======== Records supplied ========

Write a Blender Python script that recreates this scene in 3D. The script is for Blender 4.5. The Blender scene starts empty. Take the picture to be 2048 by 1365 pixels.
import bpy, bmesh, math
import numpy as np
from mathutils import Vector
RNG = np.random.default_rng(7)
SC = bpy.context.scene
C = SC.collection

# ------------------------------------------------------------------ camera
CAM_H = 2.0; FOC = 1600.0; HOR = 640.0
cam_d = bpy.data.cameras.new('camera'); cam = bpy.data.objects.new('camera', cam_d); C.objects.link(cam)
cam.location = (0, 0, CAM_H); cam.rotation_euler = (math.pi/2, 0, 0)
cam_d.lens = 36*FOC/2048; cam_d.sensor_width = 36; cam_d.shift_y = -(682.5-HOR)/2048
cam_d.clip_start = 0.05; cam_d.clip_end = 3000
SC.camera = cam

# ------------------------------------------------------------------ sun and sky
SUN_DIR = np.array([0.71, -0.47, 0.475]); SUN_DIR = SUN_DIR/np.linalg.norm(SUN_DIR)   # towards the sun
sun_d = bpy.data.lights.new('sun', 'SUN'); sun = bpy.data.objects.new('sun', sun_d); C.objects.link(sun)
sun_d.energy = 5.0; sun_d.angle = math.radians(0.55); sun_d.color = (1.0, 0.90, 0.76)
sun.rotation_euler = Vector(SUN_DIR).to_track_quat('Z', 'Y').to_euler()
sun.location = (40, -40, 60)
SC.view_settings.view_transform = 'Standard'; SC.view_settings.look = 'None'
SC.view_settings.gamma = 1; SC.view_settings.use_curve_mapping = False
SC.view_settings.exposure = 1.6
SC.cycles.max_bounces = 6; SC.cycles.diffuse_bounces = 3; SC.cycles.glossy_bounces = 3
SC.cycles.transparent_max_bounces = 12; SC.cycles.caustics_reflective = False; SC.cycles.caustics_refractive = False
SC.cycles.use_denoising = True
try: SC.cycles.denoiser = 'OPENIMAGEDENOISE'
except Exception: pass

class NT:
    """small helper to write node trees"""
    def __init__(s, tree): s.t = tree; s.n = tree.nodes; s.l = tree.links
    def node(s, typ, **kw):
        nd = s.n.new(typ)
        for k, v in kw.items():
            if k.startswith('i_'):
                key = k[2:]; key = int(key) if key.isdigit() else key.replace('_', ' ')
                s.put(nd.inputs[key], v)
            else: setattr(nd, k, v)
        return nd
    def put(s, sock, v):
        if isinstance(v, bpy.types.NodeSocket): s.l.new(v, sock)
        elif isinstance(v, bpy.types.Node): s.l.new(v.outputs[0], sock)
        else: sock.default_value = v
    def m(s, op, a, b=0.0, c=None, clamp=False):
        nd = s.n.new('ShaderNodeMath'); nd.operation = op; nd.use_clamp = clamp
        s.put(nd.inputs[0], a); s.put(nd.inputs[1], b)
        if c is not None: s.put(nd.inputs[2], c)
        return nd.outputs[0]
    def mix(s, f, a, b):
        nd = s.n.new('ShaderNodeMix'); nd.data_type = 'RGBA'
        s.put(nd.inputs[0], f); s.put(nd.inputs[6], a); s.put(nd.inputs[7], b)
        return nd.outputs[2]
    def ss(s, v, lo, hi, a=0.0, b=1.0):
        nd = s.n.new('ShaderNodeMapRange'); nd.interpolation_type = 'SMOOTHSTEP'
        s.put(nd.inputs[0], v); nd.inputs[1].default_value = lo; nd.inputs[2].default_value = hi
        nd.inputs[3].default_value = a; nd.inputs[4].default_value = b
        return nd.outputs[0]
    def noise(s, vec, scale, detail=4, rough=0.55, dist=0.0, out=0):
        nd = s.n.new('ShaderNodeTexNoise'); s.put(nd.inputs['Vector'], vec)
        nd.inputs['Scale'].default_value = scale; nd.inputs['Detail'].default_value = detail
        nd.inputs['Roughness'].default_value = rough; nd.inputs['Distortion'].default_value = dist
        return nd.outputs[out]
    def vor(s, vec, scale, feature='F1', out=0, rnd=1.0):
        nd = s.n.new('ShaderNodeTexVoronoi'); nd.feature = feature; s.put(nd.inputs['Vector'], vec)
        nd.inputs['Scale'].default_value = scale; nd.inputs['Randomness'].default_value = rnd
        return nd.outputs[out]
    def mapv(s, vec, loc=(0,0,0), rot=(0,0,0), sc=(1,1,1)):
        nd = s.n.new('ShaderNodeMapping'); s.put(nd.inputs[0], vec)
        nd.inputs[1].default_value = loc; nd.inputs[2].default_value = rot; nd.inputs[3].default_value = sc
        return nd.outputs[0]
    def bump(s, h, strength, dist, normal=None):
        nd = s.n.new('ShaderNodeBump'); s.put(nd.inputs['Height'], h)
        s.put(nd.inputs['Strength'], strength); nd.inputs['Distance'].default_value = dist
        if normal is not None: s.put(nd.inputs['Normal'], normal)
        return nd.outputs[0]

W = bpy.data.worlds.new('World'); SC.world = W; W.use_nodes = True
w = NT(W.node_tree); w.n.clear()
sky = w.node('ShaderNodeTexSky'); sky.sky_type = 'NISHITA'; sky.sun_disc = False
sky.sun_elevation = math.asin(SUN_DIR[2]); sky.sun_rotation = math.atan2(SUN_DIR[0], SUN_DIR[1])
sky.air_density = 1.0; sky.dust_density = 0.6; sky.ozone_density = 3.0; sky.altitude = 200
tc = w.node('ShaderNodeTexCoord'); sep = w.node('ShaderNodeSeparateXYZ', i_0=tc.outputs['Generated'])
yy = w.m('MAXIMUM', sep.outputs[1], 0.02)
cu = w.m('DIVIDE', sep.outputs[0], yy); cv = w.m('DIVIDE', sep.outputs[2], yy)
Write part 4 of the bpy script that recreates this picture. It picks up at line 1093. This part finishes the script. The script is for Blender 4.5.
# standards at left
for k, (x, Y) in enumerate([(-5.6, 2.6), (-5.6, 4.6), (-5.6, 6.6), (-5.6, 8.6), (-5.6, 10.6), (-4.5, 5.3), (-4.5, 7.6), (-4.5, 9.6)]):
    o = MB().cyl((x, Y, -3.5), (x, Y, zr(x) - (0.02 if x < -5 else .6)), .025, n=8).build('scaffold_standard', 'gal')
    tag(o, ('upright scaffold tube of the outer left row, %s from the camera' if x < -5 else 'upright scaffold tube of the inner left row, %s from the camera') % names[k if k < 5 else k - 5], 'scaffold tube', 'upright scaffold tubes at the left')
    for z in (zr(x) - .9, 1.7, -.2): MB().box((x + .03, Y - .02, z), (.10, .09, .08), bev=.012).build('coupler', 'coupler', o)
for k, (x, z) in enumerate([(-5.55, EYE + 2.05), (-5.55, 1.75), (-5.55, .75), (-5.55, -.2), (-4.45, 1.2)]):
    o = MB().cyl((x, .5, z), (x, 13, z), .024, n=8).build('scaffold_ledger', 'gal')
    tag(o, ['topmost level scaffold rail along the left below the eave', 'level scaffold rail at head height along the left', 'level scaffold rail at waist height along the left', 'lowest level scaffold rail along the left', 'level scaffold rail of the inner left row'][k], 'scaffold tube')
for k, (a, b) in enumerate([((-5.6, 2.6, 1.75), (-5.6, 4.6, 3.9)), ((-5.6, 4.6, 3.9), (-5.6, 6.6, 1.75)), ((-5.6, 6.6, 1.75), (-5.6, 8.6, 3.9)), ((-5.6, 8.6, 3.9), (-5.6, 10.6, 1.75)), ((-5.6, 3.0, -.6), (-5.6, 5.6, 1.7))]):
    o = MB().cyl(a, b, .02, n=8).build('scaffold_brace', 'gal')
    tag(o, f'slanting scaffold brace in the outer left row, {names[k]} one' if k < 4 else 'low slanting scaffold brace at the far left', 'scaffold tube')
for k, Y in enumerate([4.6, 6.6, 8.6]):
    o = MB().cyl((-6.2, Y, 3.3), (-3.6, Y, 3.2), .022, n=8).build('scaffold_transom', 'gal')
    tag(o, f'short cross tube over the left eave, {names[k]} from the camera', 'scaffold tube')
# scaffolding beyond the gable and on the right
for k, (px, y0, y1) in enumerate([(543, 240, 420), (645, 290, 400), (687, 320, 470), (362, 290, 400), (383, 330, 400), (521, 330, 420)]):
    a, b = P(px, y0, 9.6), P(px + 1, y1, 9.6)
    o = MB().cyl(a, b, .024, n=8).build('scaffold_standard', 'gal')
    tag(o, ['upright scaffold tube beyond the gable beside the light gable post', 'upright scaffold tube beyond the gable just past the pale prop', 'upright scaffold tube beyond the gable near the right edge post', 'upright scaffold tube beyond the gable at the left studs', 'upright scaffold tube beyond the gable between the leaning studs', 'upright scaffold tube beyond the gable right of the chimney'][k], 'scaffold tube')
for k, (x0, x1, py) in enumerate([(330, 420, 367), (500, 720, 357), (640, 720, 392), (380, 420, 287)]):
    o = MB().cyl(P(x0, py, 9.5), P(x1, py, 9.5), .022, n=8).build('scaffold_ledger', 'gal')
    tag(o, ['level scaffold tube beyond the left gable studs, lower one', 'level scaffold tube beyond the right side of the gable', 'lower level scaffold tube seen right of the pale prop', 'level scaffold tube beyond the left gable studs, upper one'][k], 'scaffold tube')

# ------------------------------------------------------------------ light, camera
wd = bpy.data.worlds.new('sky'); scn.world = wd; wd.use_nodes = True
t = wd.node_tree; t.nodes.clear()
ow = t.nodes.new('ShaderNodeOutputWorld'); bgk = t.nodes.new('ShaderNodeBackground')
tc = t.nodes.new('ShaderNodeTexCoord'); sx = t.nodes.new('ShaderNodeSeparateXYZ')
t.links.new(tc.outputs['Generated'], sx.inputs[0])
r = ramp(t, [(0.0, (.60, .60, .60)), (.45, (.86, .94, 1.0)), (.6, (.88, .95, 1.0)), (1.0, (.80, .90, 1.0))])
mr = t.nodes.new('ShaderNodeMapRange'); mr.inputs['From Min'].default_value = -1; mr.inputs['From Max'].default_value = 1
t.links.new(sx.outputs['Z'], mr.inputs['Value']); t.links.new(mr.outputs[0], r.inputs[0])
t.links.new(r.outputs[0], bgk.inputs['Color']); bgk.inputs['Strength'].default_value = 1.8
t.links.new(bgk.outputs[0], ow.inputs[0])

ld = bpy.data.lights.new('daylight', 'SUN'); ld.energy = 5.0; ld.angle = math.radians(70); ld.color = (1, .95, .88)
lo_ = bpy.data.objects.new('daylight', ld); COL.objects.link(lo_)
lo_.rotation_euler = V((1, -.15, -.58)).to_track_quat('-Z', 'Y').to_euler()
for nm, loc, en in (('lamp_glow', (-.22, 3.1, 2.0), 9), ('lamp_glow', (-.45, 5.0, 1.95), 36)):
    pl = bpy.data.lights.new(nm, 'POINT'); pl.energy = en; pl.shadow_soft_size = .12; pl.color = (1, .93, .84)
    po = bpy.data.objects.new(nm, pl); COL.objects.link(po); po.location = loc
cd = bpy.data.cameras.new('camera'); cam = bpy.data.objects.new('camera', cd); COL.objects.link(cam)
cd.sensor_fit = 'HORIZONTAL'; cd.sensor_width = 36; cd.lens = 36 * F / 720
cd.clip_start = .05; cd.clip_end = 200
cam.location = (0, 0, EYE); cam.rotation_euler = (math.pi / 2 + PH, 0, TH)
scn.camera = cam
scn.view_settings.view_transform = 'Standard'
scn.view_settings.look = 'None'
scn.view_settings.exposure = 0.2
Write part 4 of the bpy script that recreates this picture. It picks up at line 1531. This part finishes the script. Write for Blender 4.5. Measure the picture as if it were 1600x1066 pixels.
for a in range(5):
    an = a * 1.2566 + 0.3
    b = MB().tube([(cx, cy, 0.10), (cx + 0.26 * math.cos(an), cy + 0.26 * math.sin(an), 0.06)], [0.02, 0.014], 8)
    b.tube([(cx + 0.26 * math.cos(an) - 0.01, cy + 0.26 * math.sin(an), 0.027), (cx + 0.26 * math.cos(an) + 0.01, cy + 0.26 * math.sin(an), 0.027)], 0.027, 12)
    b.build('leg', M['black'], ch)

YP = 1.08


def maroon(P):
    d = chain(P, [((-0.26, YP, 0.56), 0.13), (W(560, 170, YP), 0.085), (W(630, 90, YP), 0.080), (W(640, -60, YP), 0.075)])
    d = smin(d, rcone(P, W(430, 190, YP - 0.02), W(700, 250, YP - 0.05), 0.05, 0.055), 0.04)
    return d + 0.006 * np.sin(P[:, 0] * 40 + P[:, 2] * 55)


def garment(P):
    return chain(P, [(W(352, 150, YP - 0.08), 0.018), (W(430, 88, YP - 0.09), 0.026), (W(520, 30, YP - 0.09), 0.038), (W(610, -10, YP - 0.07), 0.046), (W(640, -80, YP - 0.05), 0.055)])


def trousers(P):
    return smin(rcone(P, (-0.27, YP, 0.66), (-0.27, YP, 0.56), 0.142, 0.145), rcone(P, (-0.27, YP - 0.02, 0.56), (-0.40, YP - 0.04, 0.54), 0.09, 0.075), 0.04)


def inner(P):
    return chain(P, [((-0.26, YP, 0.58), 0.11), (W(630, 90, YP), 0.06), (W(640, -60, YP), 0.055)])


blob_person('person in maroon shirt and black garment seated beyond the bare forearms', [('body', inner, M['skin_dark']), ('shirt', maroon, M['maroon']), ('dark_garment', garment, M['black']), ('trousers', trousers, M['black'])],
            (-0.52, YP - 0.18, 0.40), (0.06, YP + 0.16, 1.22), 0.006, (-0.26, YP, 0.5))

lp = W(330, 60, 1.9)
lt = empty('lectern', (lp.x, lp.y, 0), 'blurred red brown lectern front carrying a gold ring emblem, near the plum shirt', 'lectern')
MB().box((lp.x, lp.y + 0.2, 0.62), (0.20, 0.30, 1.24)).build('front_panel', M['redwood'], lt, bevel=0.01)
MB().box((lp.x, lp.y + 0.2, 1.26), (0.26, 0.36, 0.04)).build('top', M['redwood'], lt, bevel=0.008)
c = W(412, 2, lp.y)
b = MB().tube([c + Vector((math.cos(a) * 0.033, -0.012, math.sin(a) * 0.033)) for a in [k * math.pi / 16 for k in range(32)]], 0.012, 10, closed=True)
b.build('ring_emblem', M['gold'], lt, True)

========

-- What you should do --
Set the lines down exactly, from the first line of the records to the line where "C = SC.collection" appears, with both ends kept.

-- Full solution --
Write a Blender Python script that recreates this scene in 3D. The script is for Blender 4.5. The Blender scene starts empty. Take the picture to be 2048 by 1365 pixels.
import bpy, bmesh, math
import numpy as np
from mathutils import Vector
RNG = np.random.default_rng(7)
SC = bpy.context.scene
C = SC.collection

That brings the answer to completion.